An old Dark Sun technique, a variant of which is mentioned on page 236 of the 5E DMG. I will explain:
Classical AD&D might feature a stable of characters, and the DM would tell players at the start of an adventure which of their characters to bring. E.g. "this adventure is for levels 7-9, so bring one of your mid-level guys. Lord Robilard (level 20) stays home." Then they would play that adventure with that PC.
Then in 2nd edition, Dark Sun was envisioned as an extremely deadly environment with high PC turnover, so an additional idea was introduced: instead of just a stable of characters, have a "tree" of replacements available at any given time. In addition to choosing which character to play at the start of the adventure, if your current character died you'd pick another character from your tree and the DM would manipulate the narration to ensure that the new character happened along shortly. (Maybe you were guarding a caravan, and it just so happens that the PCs try to hide from the bad guys in the caravan you're in.) Two additional rules: when one PC in your tree goes up a level, you can pick another PC of equal or lower level to level up at the same time; and (IIRC) everyone in a given player's tree has to have at least one dimension of alignment that they are. E.g. all Chaotic, or all Good. Different players don't have to share an alignment but one player's characters have to have some basic shared philosophy, IIRC.
Beyond that, it's up to you what if anything is shared by the PCs in your tree.

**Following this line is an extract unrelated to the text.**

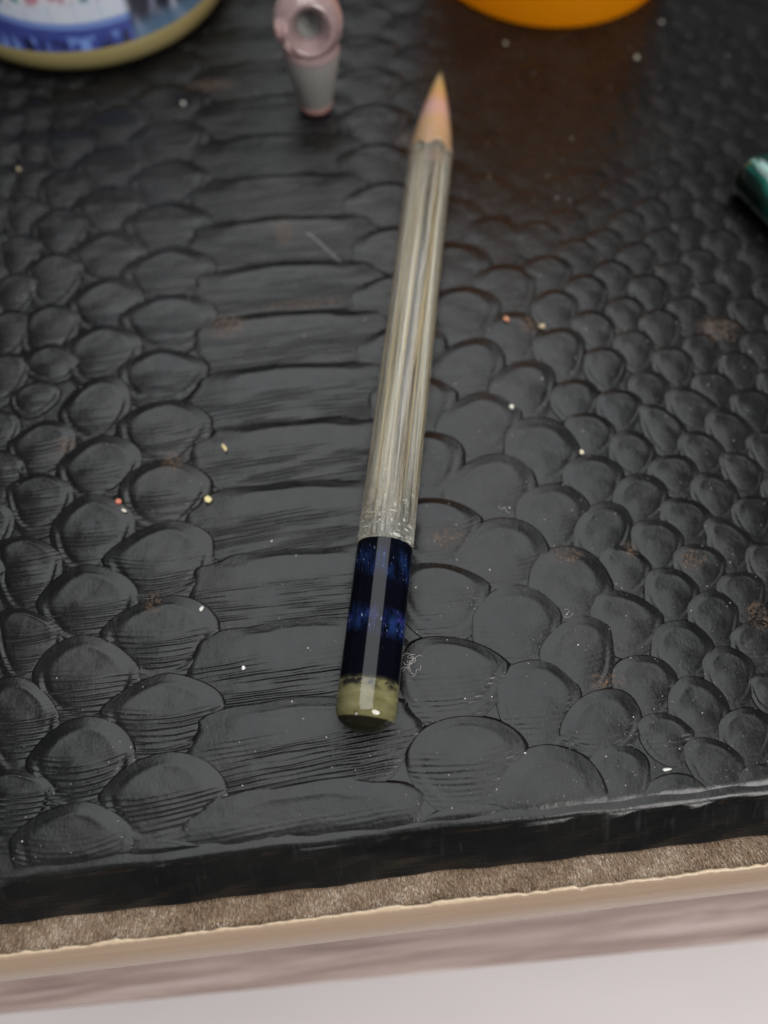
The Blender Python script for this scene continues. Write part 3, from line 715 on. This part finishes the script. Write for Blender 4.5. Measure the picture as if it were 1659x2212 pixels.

They could be brothers, or people from the same village, or maybe they all used to be gladiators in the same stable, or they could have no more than a passing acquaintance one with another.
So that's what a character tree is.
The 5E DMG suggests that you make all PCs in the character tree level up when one does, but that seems cheap to me and results in everyone always being the same level all the time. I'd rather embrace heterogeneity. YMMV though.